Lucy Jameson is chief strategy officer at Grey London
Lucy Jameson is chief strategy officer at Grey London
A view from Lucy Jameson

A great meeting doesn't just happen - it has to be carefully crafted

I am in a darkened room full of people. Some are checking emails, others discreetly tapping at keyboards. Some appear to be ordering from Ocado. Up front, someone is talking and pointing to a chart.

Unproductive meetings are costing us time and money: 1.3bn hours a year in the US; £26bn to the UK economy (CEBR 2011), or two to four hours per person, per week.

What a waste.

We must be more ambitious and make meetings more exciting and useful: know­ledge-sharing, idea-generating, problem-solving, decision-making powerhouses.

This would require discipline and craft. A great meeting is carefully produced. The quality of the output is dictated by the clarity of purpose, the right preparation and considered casting.

At Grey London, we’ve been working on our culture with Sir Clive Woodward. He has a collaborative leadership model that he applied to England’s World Cup-winning rugby team of 2003 and Team GB at London 2012. He believes in every team (whether a sporting side or division of a Fortune 500 company) working on shared values and designing new behaviours. Among our collective ideas are four thoughts on how any organisation can hold great meetings.

Produce every meeting

Bring the same level of craft and creativity to meetings as you would to a piece of content (whether that’s an ad campaign, a marketing plan or a presentation to shareholders). One person has to be in charge: preparing the meeting and ensuring others are equally prepared; outlining the purpose (is the meeting about sharing knowledge, generating ideas or making decisions? Every meeting needs clear objectives, not just an agenda); thinking about how to inspire conversation and creativity; and encouraging different points of view. Also, keeping it on track and on time – all too often meetings drag on to fit the randomly allocated time of half-hour increments.

Fewer, bigger, better

Have fewer meetings, but make them count. Make sure that the right people are in the room – avoid baggy meetings with too many spectators rather than participants. Find a different way to do dull status updates, and use meetings to answer the big questions, not just follow an agenda. At Grey, we have just introduced three non-negotiable meetings for every project:

1. The Ambition Meeting: we set out our ambitions for the project up front. What do we want to achieve?
2. The Open Review: a constructive meeting, mid-project, where we discuss the status of the project so far.
3. The Works Meeting: a review meeting where we explore how the project worked and how we can make it better next time.

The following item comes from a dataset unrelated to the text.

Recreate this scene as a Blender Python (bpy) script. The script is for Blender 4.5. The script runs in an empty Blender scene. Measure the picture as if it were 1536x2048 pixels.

Focusing on these meetings is already making a difference, but what will kick it up a gear is our plan to build different environments for each, to remind and inspire everyone about why they’re there.

Plane mode

Because many meetings are poorly structured, they’re full of people paying only partial attention. This behaviour reduces our IQs (according to research, it has the same effect as smoking a spliff). So, we’re trying out ways to get people to focus – asking them to switch their devices to plane mode and put them in a bowl, for example.

Open invitation

Finally, we are firm believers in an open culture. So while wrestling with our clients’ desires for privacy (and Steve Jobs’ "no passengers" meeting rule), we’re experimenting with inviting outsiders – directors, punters, people from different teams or clients from other sectors – into key meetings. They must participate, providing fresh input and perspective.

Every company has its own culture and way of doing meetings, but, given how much of our lives they take up, shouldn’t we demand better?